(Exercise task)
Omit every picture and return the rest of the data unaltered.
--- start Material for this exercise ---
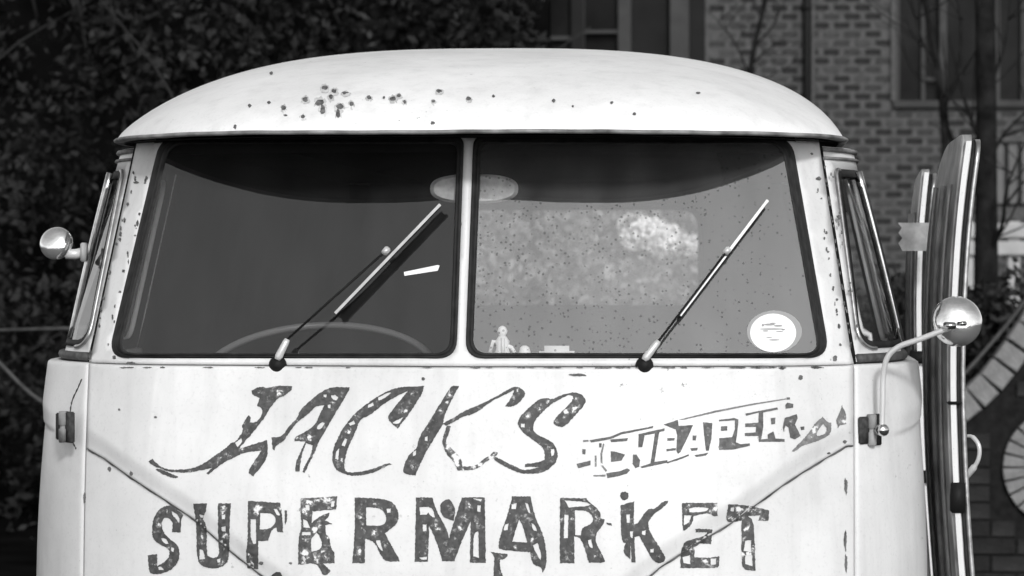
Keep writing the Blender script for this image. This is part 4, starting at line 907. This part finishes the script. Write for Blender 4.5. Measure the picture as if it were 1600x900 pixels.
# pale shrub and stones seen through the cab and the rear window
t = thing('pale_shrub', 'pale sunlit shrub behind the van, seen through its rear window', 'shrub', (at(900, 400, 7.4).x, 7.4, 0))
c0 = at(900, 400, 7.4); hc2 = [(g.uniform(-.7, .85), g.uniform(-.25, .3), g.uniform(.7, 1.78)) for _ in range(70)]
leaves('foliage', 16000, clumps(hc2, (.19, .19, .16)), .024, M['leaf_pale'], t, 9)
bm = bmesh.new()
for k in range(9): tube(bm, spline([(g.uniform(-.1, .1), 0, .05), (g.uniform(-.35, .35), 0, .6), (g.uniform(-.7, .8), 0, 1.3)], 4), [.016 - .0012 * i for i in range(9)], 6)
bmo('stem', bm, M['bark'], t, True)
bc = []
for _ in range(26):
    u = g.uniform(0, 1); a = at(985 + 110 * u, 362 + 26 * u + g.uniform(-14, 18), 7.15); bc.append((a.x - t.location.x, g.uniform(-.08, .05), a.z))
for _ in range(5):
    a = at(895 + g.uniform(-14, 14), 378 + g.uniform(-10, 12), 7.15); bc.append((a.x - t.location.x, g.uniform(-.08, .05), a.z))
leaves('blossom', 9000, clumps(bc, (.07, .04, .045)), .014, M['blossom'], t, 15)

# ---- brick house far behind
YH = 19.0
house = thing('brick_house', 'brick house with tall dark windows behind the garden, upper right', 'house', (2.5, YH, 0))
HO = Vector((2.5, YH, 0))
def H(o): o.parent = house; o.location = o.location - HO; return o
hx_ = lambda px: at(px, 100, YH).x
hz_ = lambda py: at(1300, py, YH).z
x_l, x_r = hx_(800) - 3.0, hx_(1600) + 3.0
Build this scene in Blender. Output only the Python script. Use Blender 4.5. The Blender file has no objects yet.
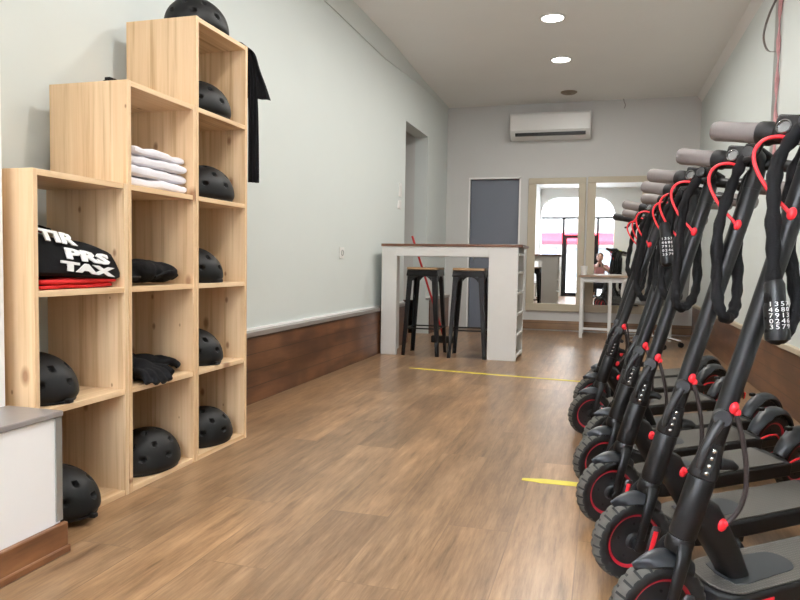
--- end Material for this exercise ---
(Correct answer)
Keep writing the Blender script for this image. This is part 4, starting at line 907. This part finishes the script. Write for Blender 4.5. Measure the picture as if it were 1600x900 pixels.
# pale shrub and stones seen through the cab and the rear window
t = thing('pale_shrub', 'pale sunlit shrub behind the van, seen through its rear window', 'shrub', (at(900, 400, 7.4).x, 7.4, 0))
c0 = at(900, 400, 7.4); hc2 = [(g.uniform(-.7, .85), g.uniform(-.25, .3), g.uniform(.7, 1.78)) for _ in range(70)]
leaves('foliage', 16000, clumps(hc2, (.19, .19, .16)), .024, M['leaf_pale'], t, 9)
bm = bmesh.new()
for k in range(9): tube(bm, spline([(g.uniform(-.1, .1), 0, .05), (g.uniform(-.35, .35), 0, .6), (g.uniform(-.7, .8), 0, 1.3)], 4), [.016 - .0012 * i for i in range(9)], 6)
bmo('stem', bm, M['bark'], t, True)
bc = []
for _ in range(26):
    u = g.uniform(0, 1); a = at(985 + 110 * u, 362 + 26 * u + g.uniform(-14, 18), 7.15); bc.append((a.x - t.location.x, g.uniform(-.08, .05), a.z))
for _ in range(5):
    a = at(895 + g.uniform(-14, 14), 378 + g.uniform(-10, 12), 7.15); bc.append((a.x - t.location.x, g.uniform(-.08, .05), a.z))
leaves('blossom', 9000, clumps(bc, (.07, .04, .045)), .014, M['blossom'], t, 15)

# ---- brick house far behind
YH = 19.0
house = thing('brick_house', 'brick house with tall dark windows behind the garden, upper right', 'house', (2.5, YH, 0))
HO = Vector((2.5, YH, 0))
def H(o): o.parent = house; o.location = o.location - HO; return o
hx_ = lambda px: at(px, 100, YH).x
hz_ = lambda py: at(1300, py, YH).z
x_l, x_r = hx_(800) - 3.0, hx_(1600) + 3.0
Build this scene in Blender. Output only the Python script. Use Blender 4.5. The Blender file has no objects yet.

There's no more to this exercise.